Work to be completed
Restate the listing that follows word for word, without its pictures.
[start of Stored data]
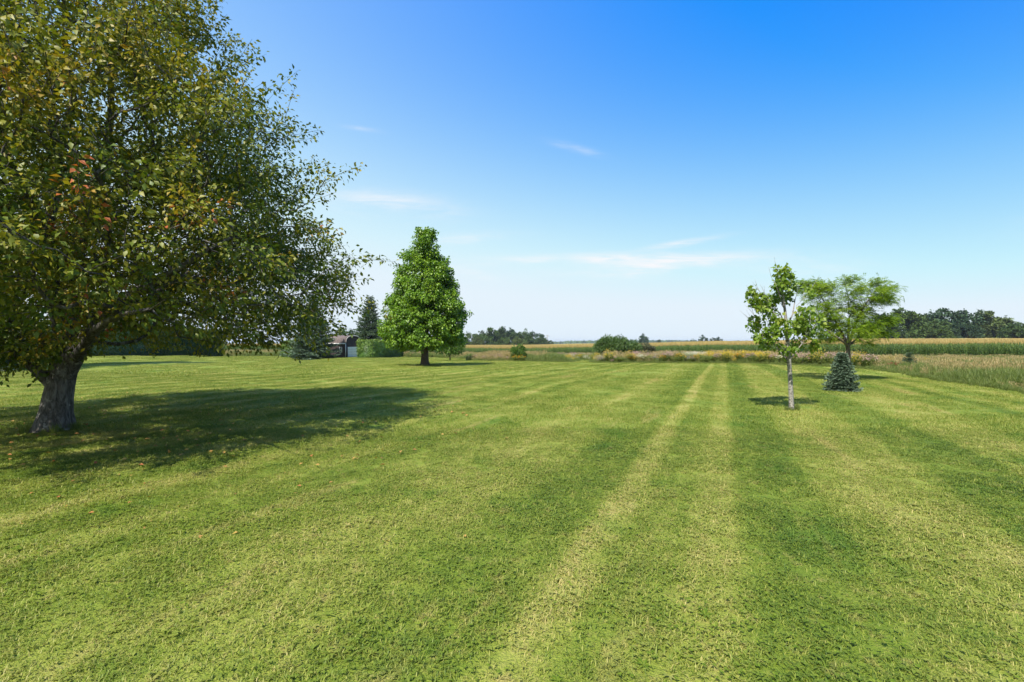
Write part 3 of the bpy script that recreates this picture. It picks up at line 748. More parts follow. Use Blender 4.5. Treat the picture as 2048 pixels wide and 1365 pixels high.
def build_maple():
    x, y, z = at(850, 36)
    k = 36 / F
    prof = [(1.6, 2.2), (2.0, 2.75), (2.9, 2.95), (4.2, 2.85), (5.2, 2.55), (6.4, 2.15), (7.6, 1.8), (9.0, 1.4), (10.0, .9), (10.8, .25)]
    t = thing('maple_tree', 'tall bright green conical maple standing alone in the middle of lawn', 'tree', (x, y, z))
    B = [(np.array([0, 0, -.1]), -1, .46), (np.array([0, 0, .18]), 0, .33), (np.array([0, 0, .8]), 1, .27), (np.array([0, 0, 1.6]), 2, .25)]
    for i in range(1, 12): B.append((np.array([RNG.normal(0, .05), RNG.normal(0, .05), 1.6 + i * .75]), len(B) - 1, .25 * (1 - i / 12.5)))
    free = np.ones(len(B), bool); free[:3] = False
    # drooping tiers: leaf masses hang from clumps set round the trunk
    cent = profile_points(340, prof, shell=.75)
    cent = cent[~((np.hypot(cent[:, 0], cent[:, 1]) > 1.5) & (np.sin(cent[:, 2] * 2.9 + np.arctan2(cent[:, 1], cent[:, 0]) * 2) < -.75))]
    T = cent[RNG.integers(0, len(cent), 1900)] + RNG.normal(0, 1, (1900, 3)) * np.array([.30, .30, .19])
    T[:, 2] = np.maximum(T[:, 2], 1.5)
    P, par, tips, cnt, R = grow(B, T, alpha=.45, seg=.5, jit=.06, arch=.14, r0=.008, rexp=.42, free=free)
    g = Geo(); skeleton(g, P, par, cnt, R, rough=.07, big=.06)
    link('trunk', g.mesh('maple_trunk', [M['maple_bark']], smooth=True), t)
    g = Geo()
    shoots(g, P, par, tips, 42, ext=.22, spread=.2, L=.155, W=.125, droop=.75, outw=.5, axis=np.array([0, 0, 3.]), tris=2, curl=.3, upbias=.9)
    link('crown', g.mesh('maple_crown', [M['maple_leaf']]), t)

def blob_targets(blobs, bx, by, bz, dflt):
    T = []
    for px, py, r, n in blobs:
        rr = r / F * by
        p = rand_dirs(n) * (rr * RNG.random((n, 1)) ** .4)
        c = np.array([px_x(px, by) - bx, RNG.normal(0, dflt), zat(py, by) - bz])
        T.append(p * np.array([1, 1.1, 1]) + c)
    return np.concatenate(T)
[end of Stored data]
Finished exercise
Write part 3 of the bpy script that recreates this picture. It picks up at line 748. More parts follow. Use Blender 4.5. Treat the picture as 2048 pixels wide and 1365 pixels high.
def build_maple():
    x, y, z = at(850, 36)
    k = 36 / F
    prof = [(1.6, 2.2), (2.0, 2.75), (2.9, 2.95), (4.2, 2.85), (5.2, 2.55), (6.4, 2.15), (7.6, 1.8), (9.0, 1.4), (10.0, .9), (10.8, .25)]
    t = thing('maple_tree', 'tall bright green conical maple standing alone in the middle of lawn', 'tree', (x, y, z))
    B = [(np.array([0, 0, -.1]), -1, .46), (np.array([0, 0, .18]), 0, .33), (np.array([0, 0, .8]), 1, .27), (np.array([0, 0, 1.6]), 2, .25)]
    for i in range(1, 12): B.append((np.array([RNG.normal(0, .05), RNG.normal(0, .05), 1.6 + i * .75]), len(B) - 1, .25 * (1 - i / 12.5)))
    free = np.ones(len(B), bool); free[:3] = False
    # drooping tiers: leaf masses hang from clumps set round the trunk
    cent = profile_points(340, prof, shell=.75)
    cent = cent[~((np.hypot(cent[:, 0], cent[:, 1]) > 1.5) & (np.sin(cent[:, 2] * 2.9 + np.arctan2(cent[:, 1], cent[:, 0]) * 2) < -.75))]
    T = cent[RNG.integers(0, len(cent), 1900)] + RNG.normal(0, 1, (1900, 3)) * np.array([.30, .30, .19])
    T[:, 2] = np.maximum(T[:, 2], 1.5)
    P, par, tips, cnt, R = grow(B, T, alpha=.45, seg=.5, jit=.06, arch=.14, r0=.008, rexp=.42, free=free)
    g = Geo(); skeleton(g, P, par, cnt, R, rough=.07, big=.06)
    link('trunk', g.mesh('maple_trunk', [M['maple_bark']], smooth=True), t)
    g = Geo()
    shoots(g, P, par, tips, 42, ext=.22, spread=.2, L=.155, W=.125, droop=.75, outw=.5, axis=np.array([0, 0, 3.]), tris=2, curl=.3, upbias=.9)
    link('crown', g.mesh('maple_crown', [M['maple_leaf']]), t)

def blob_targets(blobs, bx, by, bz, dflt):
    T = []
    for px, py, r, n in blobs:
        rr = r / F * by
        p = rand_dirs(n) * (rr * RNG.random((n, 1)) ** .4)
        c = np.array([px_x(px, by) - bx, RNG.normal(0, dflt), zat(py, by) - bz])
        T.append(p * np.array([1, 1.1, 1]) + c)
    return np.concatenate(T)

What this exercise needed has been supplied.